On to the motorcycles.  I met up with someone who taught me how to ride the small Honda motorbikes that make up 90% of the traffic in Vietnam.  For the shockingly low price of $4.30, we each had a motorbike and a full tank of gas for the day.  After practicing in a hotel parking lot, we headed out toward the Marble Mountains, a group of stunning Buddhist temples carved into limestone mesas.  We also discovered an incredible seafood place off the tourist trail.  The knack for getting really good food  is to look for places on side streets where there are large amounts of well-dressed locals  eating.  We also went into the Son Tre mountains, a set of forested mountains that form a long peninsula near Danang.  The combination of forest, beach, ocean, and city was stunning, and zipping through it on a motorbike thrilled me at a primal level. 

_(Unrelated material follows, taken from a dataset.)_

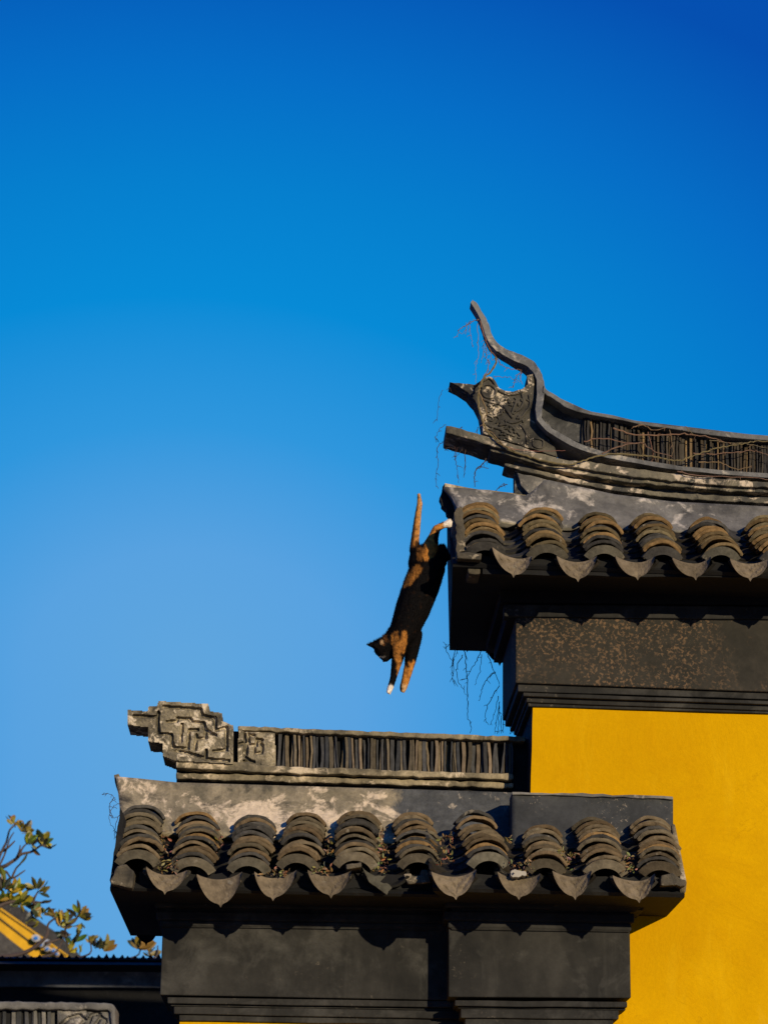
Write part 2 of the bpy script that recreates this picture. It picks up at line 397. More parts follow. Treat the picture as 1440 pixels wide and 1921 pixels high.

By the end of the day I had experienced beach highways, windy mountain roads, potholed roads, third world city traffic and even dirtbiking.  I briefly got the bike up to 50mph on a wide open road with no one around.  I liked watching my subconscious pick up skills and adjust quickly to a new mode of moving through the word.  My very strong self-preservation instinct kept me on a good path toward mastery without risking my life.  The constant tinge of fear it brought on ensured that I paid very close attention to everything that was going on.  A full day of doing that is exhausting, and I was barely conscious at dinner 

In any case, I would like to try more motorbiking when I get home.  I should get some proper instruction too.